Shared memory
Title: Fu Fu Zi Zi
Author: Liang Xiaosheng
Publisher: CITIC Press Group
Year of publication: 2022
Publishing his latest novel, Fu Fu Zi Zi (lit: Fathers and Sons), Chinese novelist Liang Xiaosheng told the Global Times that this work, which depicts four families over a span of 50 years, may be his last book.
As seen in his acclaimed 2017 novel A Lifelong Journey, Liang’s storytelling style often focuses the faith ordinary people have in China no matter where, or in what age, they live. The new book also aligns to this theme, yet it carries a denser “historical sense” that reflects the vicissitudes of Chinese history since the 1930s.
50 years of story
In Fu Fu Zi Zi, Liang, born in September 1949, writes about the changing fates of four families, with the two main ones being the Gao family in Harbin, Northeast China’s Heilongjiang Province, and the Chinese Zhao family that lives in New York, the US.
Spanning the 1930s to the 1980s, four generations are covered in Liang’s epic. Despite living in different places, they live through shared historical moments that made China what it is today such as the War of Resistance against Japanese Aggression (1931-45), the War of Liberation (1946-49) and also the reclamation that was carried out at the great northern wilderness, which is known as Beidahuang in Chinese, during the 1950s to provide local people with life-saving harvests.
Gao Kun, the book’s lead character, and his father Gao Pengju, a local Harbin businessman, are one of the father-and-son pairs that Liang focuses on in his book. He told the Global Times that these pairs deliver a “sense of patriotism that is passed on from generation to generation.”
“I think it is time to carry on the legacy – the passion for home and country – of our predecessors. So, it is natural to combine such feelings and my respect to the faithful and brave Chinese people by writing this novel,” Liang said.
Notwithstanding the novel was ended with the four families reunited in 1984, Liang has for the first time to have designed a cross-country storyline that scrutinizes the Chinese community in New York’s Chinatown during the War of Resistance against Japanese Aggression.
Chinese writer Liang Xiaosheng talks about his new book Fu Fu Zi Zi with readers at an event in Beijing. Photo: VCG
Lead character Gao Kun is at the narrative’s center. He lives a rather tragic life, witnessing his father’s death at the hands of Japanese invaders, who also kill his brother-in-law.
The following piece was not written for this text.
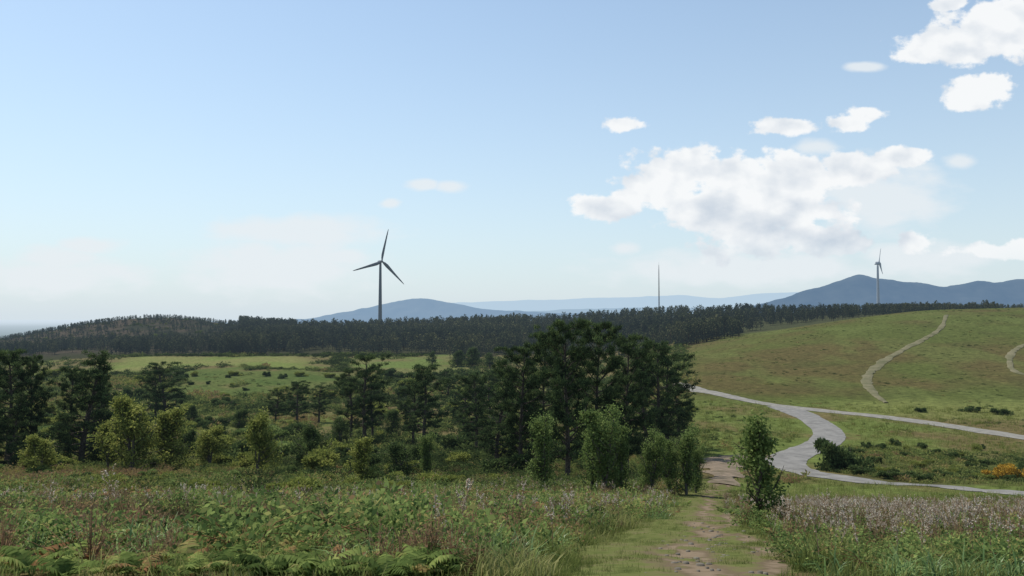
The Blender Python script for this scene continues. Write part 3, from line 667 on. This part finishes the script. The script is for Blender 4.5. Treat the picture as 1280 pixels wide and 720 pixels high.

“I present a historical fragment through this character; to use the pain of an individual as a reflection of the pain of the whole nation,” Liang said.
The writer also said that he had to “imagine a Chinatown community” to attempt to capture Chinese New Yorkers’ inner feelings after they learn about Japanese troops’ barbarian invasion.
“What do they think of the relationship between China and themselves? I could hardly find any clues in materials,” Liang noted, adding that he could not see any Chinese staying ignorant of the situation even after becoming a US citizen.
As a Harbin local, the sentiments Liang had for the city informed his writing. The Chronicle of Harbin City gave birth to Fu Fu Zi Zi.
The writer was able to connect himself to the “praised heroic spirits of Harbin people” by looking into local stories documented in the chronicle since the late Qing Dynasty (1644-1911).
‘No regrets’
Calling Liang a veteran of Chinese contemporary literature is no exaggeration. Back in 2019, he won the 10th Mao Dun Literature Award with A Lifelong Journey.
Covering three volumes, the realistic epic invites readers to examine China’s 50 years of social changes, including the pivotal milestone of the country’s reform and opening-up through the leading character Zhou Bingkun’s life stories. In 2022, the novel was adapted into a TV series, becoming one of the highest-rated shows with a score of 8.4/10 on Chinese rating platform Douban.
Liang’s “people-oriented” writing style seems to still appeal to readers, especially young people. This has somehow brought the writer full circle as many of his early works were dedicated to zhiqing, or educated youth. It describes a generation of young Chinese from 1968 to 1978 who volunteered to head to remote areas to support the country’s development.
Once a zhiqing himself, Liang told the Global Times that while he has depicted the image of “good Chinese youth” in several his novels, it wasn’t until Fu Fu Zi Zi that he started to retrospect on his own life journey.
“I have been famous since I was in my 30s, so I have always had a halo around me. This can easily misguide someone to believe he is the greatest,” Liang said, emphasizing that he will remain grounded and faithful in his writer’s journey.
Following the successful TV adaption on A Lifelong Journey, show director Li Lu has plans to bring Liang’s Fu Fu Zi Zi to TV screens again.
“With this book under my belt, I have no more regrets as a Chinese writer!” Liang writes in the afterword of the novel.